Teacher script · ~45 min
- 0–5
Hook
Technology constantly makes new things possible: tracking everyone, ranking everyone, automating jobs. 'Can we build it?' is an engineering question. 'Should we, and for whom?' is a different kind of question, and ducking it doesn't make it go away; it just means someone else lives with your answer.
- 5–15
Explore
Students do the activity in pairs: Imagine training a 'good employee' predictor on a company that rarely promoted women. What does it learn? Who's accountable for that?
- 15–30
Explain
Ethics isn't just opinions. Philosophers offer tools: weigh total consequences (utilitarian), honor rights and duties regardless of outcome (deontological), ask what a good person would do (virtue). Real dilemmas (privacy vs safety, speech vs harm) get clearer when you reason through several frameworks instead of one gut reaction.
- 30–40
Connect to the summit
Show students this is the real thing professionals build: CS182, the real thing.
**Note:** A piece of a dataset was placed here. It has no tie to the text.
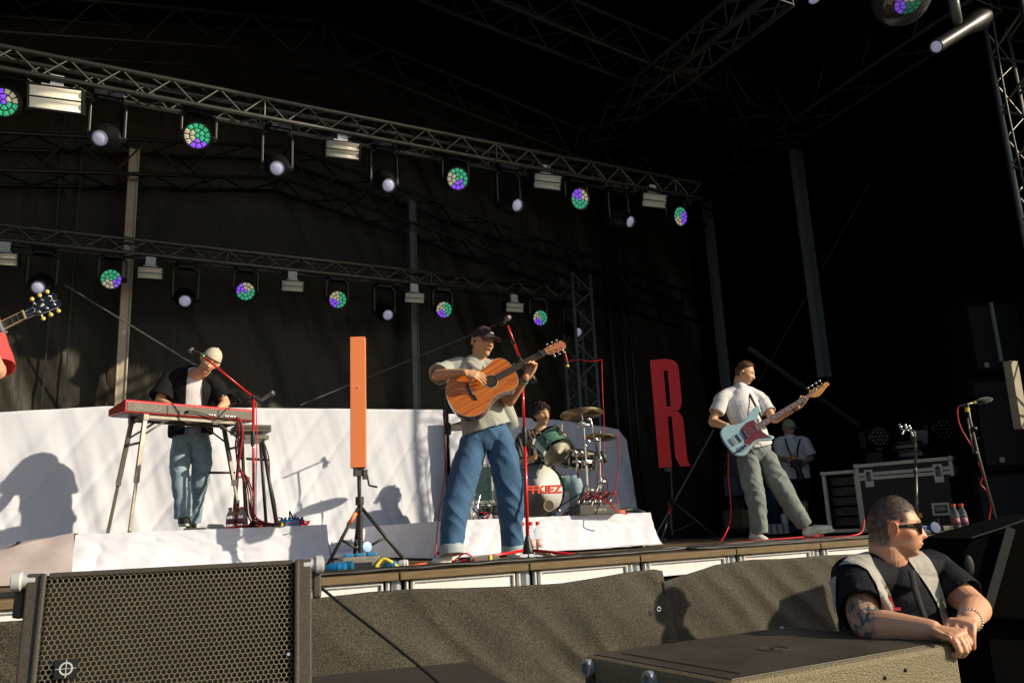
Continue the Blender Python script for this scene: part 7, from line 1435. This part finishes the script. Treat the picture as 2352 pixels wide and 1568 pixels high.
# ================================================================ SECURITY GUARD
def guard():
    F = 3.3; q = lambda x, y, d=0.: pF(x, y, F+d)
    root = thing('person', 'security guard in sunglasses and grey vest over navy polo leaning on the box', 'person', V((q(2040, 1600, .3).x, q(2040, 1600, .3).y, 0)))
    hc = q(2053, 1212); hs_ = 1.0; yf = (RIGHT*.955-AWAY*.22-UP*.06).normalized(); xr = yf.cross(UP).normalized(); R_ = frame(xr, yf, xr.cross(yf))
    sR, eR, wR = q(1965, 1330, -.03), q(1990, 1432, -.28), q(2140, 1446, -.43)
    sL, eL, wL = q(2142, 1316, .20), q(2241, 1394, .02), q(2226, 1428, -.38)
    ru = (sL-sR); ru.z = 0; ru.normalize(); fwd = UP.cross(ru)   # chest direction
    if fwd.dot(AWAY) > 0: fwd = -fwd
    neck = q(2040, 1300, .06); chest = q(2050, 1375, .14); waist = q(2050, 1480, .22); hip = q(2048, 1580, .26)
    b = MB(); add_head(b, hc, R_, hs_, 120, fat=1.2, nose=.85)
    loft(b, [hc+R_ @ V((0, -.035, -.045)), hc+R_ @ V((0, -.032, -.095)), neck+UP*.005, neck-UP*.03], [(.062, .060), (.066, .066), (.076, .076), (.086, .072)], ru, 22, 3)
    torso(b, hip, waist, chest, neck, ru, fwd, .82, cup=False, belly=.0)
    arm(b, sR, eR, wR, 1.24, (.052, .048, .042, .042, .027)); arm(b, sL, eL, wL, 1.20, (.052, .048, .042, .042, .027))
    leg(b, hip-ru*.1, hip-ru*.1-UP*.4, V((hip.x, hip.y, .1))-ru*.1); leg(b, hip+ru*.1, hip+ru*.1-UP*.4, V((hip.x, hip.y, .1))+ru*.1)
    hand(b, wR, (q(2195, 1456, -.50)-wR), (-UP*.9+AWAY*.2), ts=-1, curl=((1.1, 1.5), (1.1, 1.5), (1.1, 1.5), (1.1, 1.5)), s=1.08, fr=.0098, thumb=(.6, -.1, .3))
    hand(b, wL, (q(2178, 1434, -.56)-wL), (-UP*.8+AWAY*.15), ts=-1, curl=((.75, .7), (.8, .75), (.85, .8), (.9, .8)), s=1.08, fr=.0104, thumb=(.2, .35, .3), spread=.07)
    def colr(co):
        c = head_color(co, hc, R_, hs_, (.72, .37, .22), brow=(.35, .22, .14), lips=(.50, .20, .16), stub=.35, stubc=(.38, .22, .14), flush=.05)
        er = (np.abs(((co-np.array(hc))@np.array(R_))[:, 0]) > .070)&(np.linalg.norm(co-np.array(hc), axis=1) < .11); c[er] = c[er]*np.array((1.05, .88, .84))
        # tattoo: inked loops and shading around the right elbow
        ax = np.array((wR-eR).normalized()); t = (co-np.array(eR))@ax; d = np.linalg.norm(co-np.array(eR)-np.outer(t, ax), axis=1); up = co[:, 2]-eR.z
        reg = (np.linalg.norm(co-np.array(eR), axis=1) < .135)&(t < .07)
        idx = np.where(reg)[0]; ink = np.array((.075, .10, .10))
        for i in idx:
            p = V(co[i]); e = (co[i]-np.array(eR)); w_ = noise.noise(p*24)+.35*noise.noise(p*60); edge = min(1, max(0, (.13-np.linalg.norm(e))*18))*min(1, max(0, (.07-t[i])*22)); k = (np.exp(-(w_/.13)**2)*.8+.30*max(0, noise.noise(p*15+V((5, 0, 0))))+.34)*edge
            c[i] = c[i]*(1-k)+ink*k
        L = (co-np.array(hc))@np.array(R_)/hs_; x, y, z = L.T; nn_ = np.array([noise.noise(V(p)*90)+.5*noise.noise(V(p)*220) for p in co]) if True else 0
        near = (np.abs(x) < .1)&(np.abs(y) < .13)&(z > -.10)&(z < .15)
        m1 = np.maximum.reduce([sst(.050, .062, z+.006*nn_-.10*np.clip(y-.055, 0, 1)), sst(-.020, -.032, y+.006*nn_)*sst(-.085, -.045, z+.01*nn_), sst(.045, .030, y+.008*nn_)*sst(.012, .026, z+.006*nn_)])
        ear = (np.abs(x) > .068)&(y > -.036)&(y < .010)&(z < .030)&(z > -.045); m1 = np.where(near&~ear, m1, 0)*np.clip(.86+.25*nn_, 0, 1)
        hc_ = np.array((.075, .055, .042))*(1-0)+np.array((.16, .13, .10))*np.clip(sst(-.02, .07, y)*sst(.05, .09, z), 0, 1)[:, None]; c = c*(1-m1[:, None])+hc_*m1[:, None]
        return c
    fuse(b, 'body', M_SKIN, root, .0036, 2, color=colr)
    # close cropped hair: short blades over a dark shell
    hk = lambda p: (p[2] > .052+.02*min(1, max(0, (p[1]-.02)/.06)) or (p[1] < -.012 and p[2] > -.055) or (p[1] < .035 and p[2] > .022)) and not (abs(p[0]) > .062 and -.022 < p[1] < .012 and p[2] < .028)
    hm = mat('dark cropped hair', (.055, .042, .032), .55, var=.5, vscale=300, bump=.6, bscale=500); hg = mat('grey blond hair tips', (.36, .31, .25), .5)
    hairfuzz(hc, R_, hs_, lambda p, r: hk(p), 9000, .0042, None, root, 5, .35, (0, .5, -.1), .0006, .0).obj('hair', hm, root)
    hairfuzz(hc, R_, hs_, lambda p, r: hk(p) and (p[2] > .06 and p[1] > -.01) and r.uniform() < (p[1]+.02)*9, 900, .008, None, root, 6, .4, (0, .6, .5), .0008, .001).obj('hair_tips', hg, root)
    # sunglasses
    g = MB(); H = lambda x, y, z: hc+R_ @ (V((x, y, z))*hs_)
    for s in (-1, 1):
        g.hexa([H(s*.008, .094, -.022), H(s*.056, .084, -.020), H(s*.058, .089, -.020), H(s*.008, .100, -.022)], [H(s*.006, .094, .020), H(s*.064, .080, .022), H(s*.066, .086, .022), H(s*.006, .100, .020)])
    gl = g.obj('sunglasses', mat('gloss black sunglass', (.006, .005, .008), .08, coat=1.), root, bevel=.003); t = MB()
    for s in (-1, 1): t.hexa([H(s*.062, .084, .004), H(s*.067, .084, .004), H(s*.083, -.010, .000), H(s*.079, -.010, .000)], [H(s*.063, .084, .022), H(s*.068, .084, .022), H(s*.083, -.010, .010), H(s*.079, -.010, .010)])
    t.hexa([H(-.009, .096, .006), H(.009, .096, .006), H(.009, .102, .006), H(-.009, .102, .006)], [H(-.009, .096, .018), H(.009, .096, .018), H(.009, .102, .018), H(-.009, .102, .018)]); t.obj('temple', MATS['gloss black sunglass'], gl, bevel=.002)
    MB().box(H(-.0775, .045, .012) if False else H(.0765, .045, .011), (.0012, .022, .005), R_).obj('green_mark', mat('lime mark', (.25, .35, .02), .5), gl)
    # polo
    m = MB(); torso(m, hip, waist, chest, neck-UP*.035, ru, fwd, 1.10, inf=.026, belly=.06)
    sleeve(m, sR, eR, .74, .084, .088, ctr=neck.lerp(sR, .35)-UP*.02); sleeve(m, sL, eL, .74, .080, .086, ctr=neck.lerp(sL, .35)-UP*.02)
    for s_ in (sR, sL): loft(m, [neck-UP*.022, neck.lerp(s_, .5)-UP*.008, s_+UP*.004], [.072, .082, .086], UP, 20, 3)
    fd = fold(.010, (9, 9, 6), 61.)
    po = fuse(m, 'polo_shirt', M_NAVY, root, .0045, 3, disp=fd)
    c0 = np.array(chest); ua, fa = np.array(ru), np.array(fwd)
    def vk(co, no):
        cD = lambda P: [(1423.4+x*.3948, 1010.4+y*.3948) for x, y in P]
        x, y = toD(co); toc = np.array((0, 0, CZ))-co; near = (no*toc).sum(1) > 0; fr_ = ((co-c0)@fa > -.03)
        A = in_poly(x, y, cD([(1440, 600), (1330, 672), (1255, 740), (1300, 722), (1375, 720), (1440, 752), (1492, 840), (1516, 930), (1528, 1120), (1625, 1120), (1608, 1000), (1585, 900), (1535, 800), (1480, 712), (1450, 640)]))
        B = in_poly(x, y, cD([(1670, 640), (1745, 630), (1805, 690), (1845, 760), (1868, 840), (1900, 940), (1925, 1120), (1893, 1120), (1850, 960), (1800, 868), (1735, 775), (1680, 700)]))
        C_ = in_poly(x, y, cD([(1190, 830), (1262, 780), (1258, 900), (1268, 1010), (1280, 1130), (1240, 1130), (1200, 960)]))
        back = ~near&((co-c0)@fa < -.02)&(np.abs((co-c0)@ua) < .17)
        return (near&(A|B))|(near&C_)|back
    vs_ = fuse(m, 'vest', M_VEST, root, .0045, 3, disp=fd, keep=vk, offset=.007)
    # collar, placket, lanyard
    cl = MB(); nn = neck+UP*.012
    def cf(u, v): a = -2.75+5.5*u; r_ = .086+.014*v; dr = fwd*cos(a)+ru*sin(a); return nn+dr*r_*(1.0+.10*cos(a))+UP*(-.018-.022*v+.026*(1-v)-.012*cos(a)-.02*max(0, cos(a))*v-.018*max(0, cos(a)))
    cl.sheet(cf, 44, 6); cl.obj('collar', M_NAVY, root, smooth=True, solid=.004)
    P = smooth_path([q(2093, 1312, -.10), q(2100, 1345, -.13), q(2112, 1385, -.16), q(2126, 1425, -.17)], 6); l_ = MB(); l_.sheet(lambda u, v: P[round(u*18)]+RIGHT*.024*(v-.5), 18, 2); l_.obj('lanyard', M_BLKC, root, smooth=True, solid=.002)
    # red emblem on the vest chest: stacked shapes like a small castle-like badge
    vv = np.array([vs_.matrix_basis @ v.co for v in vs_.data.vertices]) if vs_.parent is None else np.array([tuple(v.co+vs_.location) for v in vs_.data.vertices]); X2, Y2 = toD(vv); kk = np.argsort((X2-2034)**2+(Y2-1384)**2+1e4*(np.linalg.norm(vv-np.array((0, 0, CZ)), axis=1) > 3.6))[:12]; e0 = V(vv[kk].mean(0))-AWAY*.012-UP*.012; em = MB(); ex, ey = (RIGHT*.93+AWAY*.1).normalized(), UP
    for x, y, w_, h in ((0, 0, .050, .010), (0, .012, .040, .010), (-.014, .024, .010, .012), (0, .026, .012, .018), (.013, .024, .010, .012), (0, .040, .006, .012), (.03, -.010, .034, .010), (-.022, .006, .006, .014)): em.box(e0+ex*x+ey*(y+.0), (w_, .012, h), frame(ex, Z_.cross(ex), Z_))
    em.obj('red_emblem', mat('red embroidery', (.55, .02, .03), .7), root)
    # zip detail of the vest's far edge
    zp = MB(); zp.tube([q(2160, 1370, -.02), q(2152, 1385, -.05), q(2160, 1400, -.05), q(2172, 1400, -.04), q(2166, 1380, -.03)], .002, 6, sub=4); zp.obj('pen_loop', M_BLK, root)
    br = MB(); d = (wL-eL).normalized(); p = wL.lerp(eL, .10); u = d.orthogonal().normalized(); w_ = d.cross(u)
    for i in range(26): a = 2*pi*i/26; br.ball(p+(u*cos(a)+w_*sin(a))*.037, .0045, 6, (1, 1, 1))
    br.obj('chain_bracelet', M_CHR, root, smooth=True)
    tr = MB(); loft(tr, [hip+UP*.05, hip-UP*.08], [(.20, .16), (.205, .165)], ru, 24, 2); loft(tr, [hip-ru*.1, hip-ru*.1-UP*.4, V((hip.x, hip.y, .10))-ru*.1], [.11, .10, .085], ru, 20, 3); loft(tr, [hip+ru*.1, hip+ru*.1-UP*.4, V((hip.x, hip.y, .10))+ru*.1], [.11, .10, .085], ru, 20, 3)
    fuse(tr, 'trousers', M_BSHIRT, root, .008, 3)
    for s in (-1, 1): p = V((hip.x, hip.y, .0))+ru*.1*s; shoe('shoe', p-fwd*.08, p+fwd*.20, UP, root, m=M_BLKC)
guard()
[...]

The hard questions tech creates (bias, privacy, power, harm) and frameworks for actually reasoning about them.
- 40–45
Check
Run the formative check below. Anyone who can explain a key term in their own words has it.
Student activity
Imagine training a 'good employee' predictor on a company that rarely promoted women. What does it learn? Who's accountable for that?
Slides
Formative check
- 1.In your own words, what is "Algorithmic bias"? (Looking for: When a system reproduces or amplifies unfairness present in its data or design.)
- 2.In your own words, what is "Privacy"? (Looking for: People's claim to control information about themselves and how it's used.)
- 3.In your own words, what is "Utilitarian vs deontological"? (Looking for: Judging by outcomes for everyone vs by duties and rights that hold regardless.)
Carry-away concepts
- Algorithmic bias
- When a system reproduces or amplifies unfairness present in its data or design.
- Privacy
- People's claim to control information about themselves and how it's used.
- Utilitarian vs deontological
- Judging by outcomes for everyone vs by duties and rights that hold regardless.
- Accountability
- Who answers for a system's effects, never just 'the algorithm.'
From the summit · the Stanford source
You analyze the ethical and policy dimensions of computing using real cases, philosophy, and a builder's responsibility lens.
This module descends from CS182 at Stanford. Students who climb the full ladder arrive here.